マイクロソフトは11月23日、Xboxのこれまでの歴史を展示したバーチャル博物館「Xbox Museum」を公開した。初代Xboxが米国で発売されてから、今年11月15日で20周年を迎えたことを記念したウェブサイトである。
Xbox Museumでは、初代Xboxから最新機種であるXbox Series X|Sまでの同社の歩みにおける、さまざまな出来事を貴重な内部資料とともに紹介。バーチャル空間の中を歩いて閲覧できる。このなかでは、マイクロソフトが任天堂の買収を試みた当時の資料も展示されているとして、ゲーマーの注目を集めているようだ。
家庭用ゲーム機市場に本格進出したマイクロソフトが、任天堂を買収しようとしていたという噂は過去にさまざま飛び交っていたが、今年1月になって事実であることが関係者から明らかにされた。初代Xboxのローンチを控えて、マイクロソフトは独占タイトルを確保するために、さまざまな企業と買収交渉をおこなっており、そのなかに任天堂も含まれていたという。
当時マイクロソフトのXbox部門サードパーティ担当ディレクターだったKevin Bachus氏は海外メディアBloombergとのインタビューにて、CEO(当時)のSteve Ballmer氏の指示のもと、任天堂に直接買収を提案したと語っている。
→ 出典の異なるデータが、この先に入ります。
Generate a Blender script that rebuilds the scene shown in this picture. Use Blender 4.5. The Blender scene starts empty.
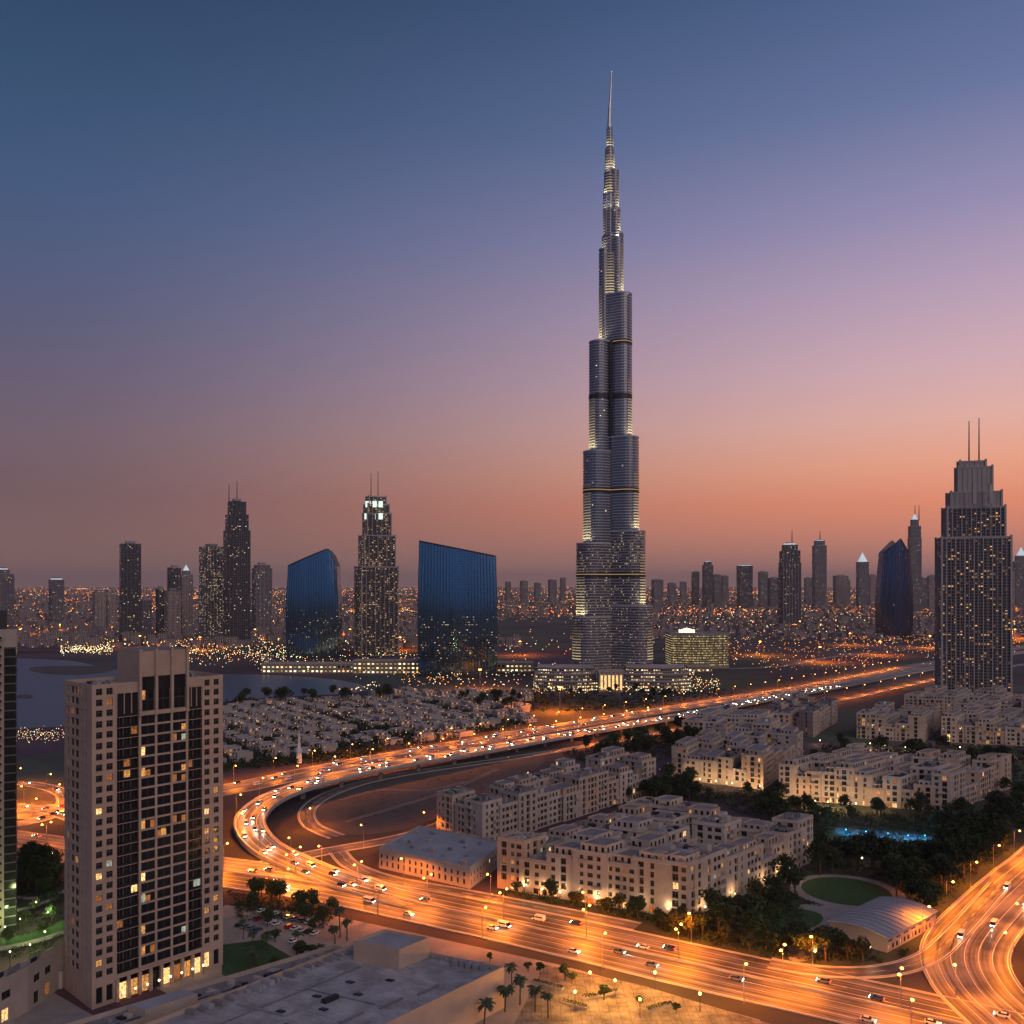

しかし会合にて同氏は、任天堂側の担当者から1時間にわたり「死ぬほど笑われた」そうで、任天堂はマイクロソフトからの買収提案を歯牙にもかけなかったようだ(関連記事)。
今回Xbox Museumにて公開されたのは、「マイクロソフトは任天堂の買収を試みた」と題された2000年春の出来事だ。展示物によってはさらなる詳細を閲覧できるが、このセクションは画像1枚のみ。マイクロソフトのハードウェア担当バイスプレジデントだったRick Thompson氏が、任天堂の米国法人のビジネス担当エグゼクティブ・バイスプレジデントJacqualee Story氏に宛てて送った、1999年10月20日付のメールである。
メールのほとんどがタイトルに隠れていて読めないが、読み取れる部分から察するに、マイクロソフトは将来のゲームプラットフォームのために、任天堂との戦略的提携を模索していたことがうかがえる。マイクロソフトは初代Xboxの開発を進めながらも、任天堂のDolphin(2001年に発売されたゲームキューブのコードネーム)への開発協力を申し出ていた模様。この提携について、任天堂の山内溥社長や竹田玄洋氏から何らかの懸念が示されていたことで、Thompson氏は両氏との面会の機会をStory氏に求めていたようだ。
先のBloombergのインタビューにて、マイクロソフトのビジネス開発担当責任者だったBob McBreen氏は、2000年1月に任天堂と会合をもったことを明らかにしている。そこでは、マイクロソフトがXboxの技術を投入したハードウェアを開発し、任天堂がソフトウェアを手がける合弁事業を提案したそうだ。上述のメールはこのことを指していたのかもしれない。しかし、交渉は不調に終わったとのこと。
こうした経緯を経て、マイクロソフトは2000年春に任天堂に買収提案をおこない、笑い飛ばされることになったのだろう。今回公開されたメールは、そのある種歴史的な出来事に繋がった貴重な資料として、Xbox Museumに展示されることとなったのかもしれない。
なおXbox Museumではほかにも、Xboxの歴史に関するさまざまな資料や解説が展示中。たとえばXbox 360当時に発生した、いわゆる「Red Ring of Death」と呼ばれた不具合についてもあえて触れており、10億ドル以上を費やして問題を収束させたことが綴られている。Xboxと歩みをともにする『Halo』シリーズの特設ページもある。またMicrosoftアカウントにサインインすれば、ユーザーのプレイ履歴をもとにした各種情報も閲覧可能だ。興味のある方はチェックしてみてはいかがだろうか。